L’alliance a particulièrement contesté la conclusion du juge Goldstein selon laquelle il n’existe pas de « droit constitutionnel de s’engager dans le travail du sexe » – ce qui n’a pas été argumenté sur le droit, selon Mme Clamen – et ses affirmations selon lesquelles les travailleurs du sexe comprennent mal les lois, ainsi que les amalgames faits entre le travail du sexe, la violence ou la traite des êtres humains, a déclaré Mme Clamen.

« Il est extrêmement condescendant de suggérer que les gens qui vivent quotidiennement l’application et les conséquences de ces lois ne les comprennent pas », a-t-elle déclaré.

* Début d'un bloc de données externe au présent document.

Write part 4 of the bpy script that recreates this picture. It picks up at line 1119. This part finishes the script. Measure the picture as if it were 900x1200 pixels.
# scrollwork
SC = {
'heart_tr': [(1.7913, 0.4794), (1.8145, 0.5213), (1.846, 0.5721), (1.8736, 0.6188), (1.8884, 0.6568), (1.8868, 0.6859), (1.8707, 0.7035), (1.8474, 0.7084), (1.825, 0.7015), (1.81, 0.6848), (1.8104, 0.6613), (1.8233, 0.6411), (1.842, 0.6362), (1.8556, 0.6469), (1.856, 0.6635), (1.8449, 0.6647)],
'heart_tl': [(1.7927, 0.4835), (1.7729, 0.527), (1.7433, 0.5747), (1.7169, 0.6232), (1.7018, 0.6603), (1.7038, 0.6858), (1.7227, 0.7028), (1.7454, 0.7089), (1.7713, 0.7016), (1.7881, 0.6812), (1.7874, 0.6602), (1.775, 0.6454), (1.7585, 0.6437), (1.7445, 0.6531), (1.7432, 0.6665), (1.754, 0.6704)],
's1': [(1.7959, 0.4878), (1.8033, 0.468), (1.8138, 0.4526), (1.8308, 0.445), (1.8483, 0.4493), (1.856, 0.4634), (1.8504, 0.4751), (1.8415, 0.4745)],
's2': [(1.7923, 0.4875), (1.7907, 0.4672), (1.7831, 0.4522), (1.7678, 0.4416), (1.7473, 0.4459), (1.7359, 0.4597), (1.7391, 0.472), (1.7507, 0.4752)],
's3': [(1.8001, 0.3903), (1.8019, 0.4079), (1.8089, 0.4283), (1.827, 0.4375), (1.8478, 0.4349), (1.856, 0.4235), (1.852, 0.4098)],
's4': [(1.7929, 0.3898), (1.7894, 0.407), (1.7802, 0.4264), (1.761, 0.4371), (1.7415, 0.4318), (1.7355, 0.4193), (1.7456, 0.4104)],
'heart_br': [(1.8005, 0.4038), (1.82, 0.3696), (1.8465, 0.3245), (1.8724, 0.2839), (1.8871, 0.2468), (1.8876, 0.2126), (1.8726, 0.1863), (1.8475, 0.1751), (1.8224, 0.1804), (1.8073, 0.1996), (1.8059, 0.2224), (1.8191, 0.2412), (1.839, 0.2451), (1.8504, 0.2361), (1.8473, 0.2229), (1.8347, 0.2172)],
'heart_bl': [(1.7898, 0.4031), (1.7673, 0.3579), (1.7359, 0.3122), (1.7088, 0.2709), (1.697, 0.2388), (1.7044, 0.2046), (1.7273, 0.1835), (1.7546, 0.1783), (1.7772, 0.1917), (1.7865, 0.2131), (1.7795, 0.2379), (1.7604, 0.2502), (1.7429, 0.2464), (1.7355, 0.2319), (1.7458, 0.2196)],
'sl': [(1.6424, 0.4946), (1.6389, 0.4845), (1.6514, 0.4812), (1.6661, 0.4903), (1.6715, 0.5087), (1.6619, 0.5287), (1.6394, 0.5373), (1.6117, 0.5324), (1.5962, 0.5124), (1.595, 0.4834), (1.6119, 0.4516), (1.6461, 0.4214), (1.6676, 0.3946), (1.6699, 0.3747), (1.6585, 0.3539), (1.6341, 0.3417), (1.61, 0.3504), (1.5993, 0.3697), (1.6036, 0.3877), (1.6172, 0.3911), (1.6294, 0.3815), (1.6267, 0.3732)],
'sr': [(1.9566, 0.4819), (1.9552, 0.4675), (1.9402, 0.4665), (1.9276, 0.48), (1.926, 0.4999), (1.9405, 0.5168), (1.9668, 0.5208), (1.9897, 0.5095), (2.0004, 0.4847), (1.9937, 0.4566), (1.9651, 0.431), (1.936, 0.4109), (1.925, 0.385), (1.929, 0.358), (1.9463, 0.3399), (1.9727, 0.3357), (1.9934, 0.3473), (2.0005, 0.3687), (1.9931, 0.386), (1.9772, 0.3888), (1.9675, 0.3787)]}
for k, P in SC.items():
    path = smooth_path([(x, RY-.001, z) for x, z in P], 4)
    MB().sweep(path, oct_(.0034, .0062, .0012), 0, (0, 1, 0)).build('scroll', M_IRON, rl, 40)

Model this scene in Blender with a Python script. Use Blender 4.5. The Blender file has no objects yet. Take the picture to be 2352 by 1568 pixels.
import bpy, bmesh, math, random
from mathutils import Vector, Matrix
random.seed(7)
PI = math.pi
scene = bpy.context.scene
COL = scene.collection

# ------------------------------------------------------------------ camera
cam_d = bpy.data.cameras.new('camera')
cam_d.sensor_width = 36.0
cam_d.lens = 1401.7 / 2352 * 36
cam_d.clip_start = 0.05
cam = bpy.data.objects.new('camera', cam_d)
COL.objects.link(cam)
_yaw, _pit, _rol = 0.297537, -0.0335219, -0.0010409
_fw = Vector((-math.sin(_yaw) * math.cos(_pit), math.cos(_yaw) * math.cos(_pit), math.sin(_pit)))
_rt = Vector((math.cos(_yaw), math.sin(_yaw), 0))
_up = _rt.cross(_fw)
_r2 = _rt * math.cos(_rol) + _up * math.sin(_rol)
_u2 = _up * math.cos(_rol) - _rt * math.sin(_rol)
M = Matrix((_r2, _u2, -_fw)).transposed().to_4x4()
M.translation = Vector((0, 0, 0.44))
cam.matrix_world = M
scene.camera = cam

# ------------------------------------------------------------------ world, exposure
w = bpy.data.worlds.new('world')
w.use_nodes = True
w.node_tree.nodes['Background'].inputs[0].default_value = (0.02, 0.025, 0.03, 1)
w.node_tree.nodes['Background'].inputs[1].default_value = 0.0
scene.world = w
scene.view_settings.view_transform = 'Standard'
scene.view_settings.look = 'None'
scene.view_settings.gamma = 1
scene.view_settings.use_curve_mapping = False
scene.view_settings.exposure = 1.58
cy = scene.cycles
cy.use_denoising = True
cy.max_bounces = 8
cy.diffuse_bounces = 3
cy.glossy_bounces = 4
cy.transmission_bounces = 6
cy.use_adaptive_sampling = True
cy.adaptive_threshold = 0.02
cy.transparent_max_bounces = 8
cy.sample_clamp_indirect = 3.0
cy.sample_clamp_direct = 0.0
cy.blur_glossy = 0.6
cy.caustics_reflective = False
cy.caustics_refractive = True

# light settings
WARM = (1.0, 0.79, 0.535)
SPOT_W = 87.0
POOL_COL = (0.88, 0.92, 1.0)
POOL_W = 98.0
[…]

L’alliance envisage de faire appel de la décision, a déclaré Mme Clamen, tout en continuant de faire pression sur le gouvernement pour qu’il crée un cadre de santé et de sécurité pour le travail du sexe.

Un porte-parole du gouvernement a déclaré que le procureur général Arif Virani « examinait attentivement la décision ».

« Notre gouvernement veillera toujours à ce que nos lois pénales atteignent efficacement leurs objectifs, assurent la sécurité de tous les Canadiens et soient conformes à la Charte », a écrit la porte-parole Chantalle Aubertin dans un communiqué.

L’année dernière, un comité de justice de la Chambre des communes a examiné les nouvelles lois de 2014 sur le travail du sexe et a conclu que ces lois rendaient le travail du sexe plus dangereux. Le comité a demandé au gouvernement de renforcer le Code criminel en mettant des ressources supplémentaires à la disposition des victimes et des forces de l’ordre pour lutter contre l’exploitation.

David Lametti, alors procureur général, a reconnu que ces lois « sèment la discorde » et qu’il faut faire davantage pour faire face aux risques et aux préjudices auxquels les travailleuses du sexe sont confrontées.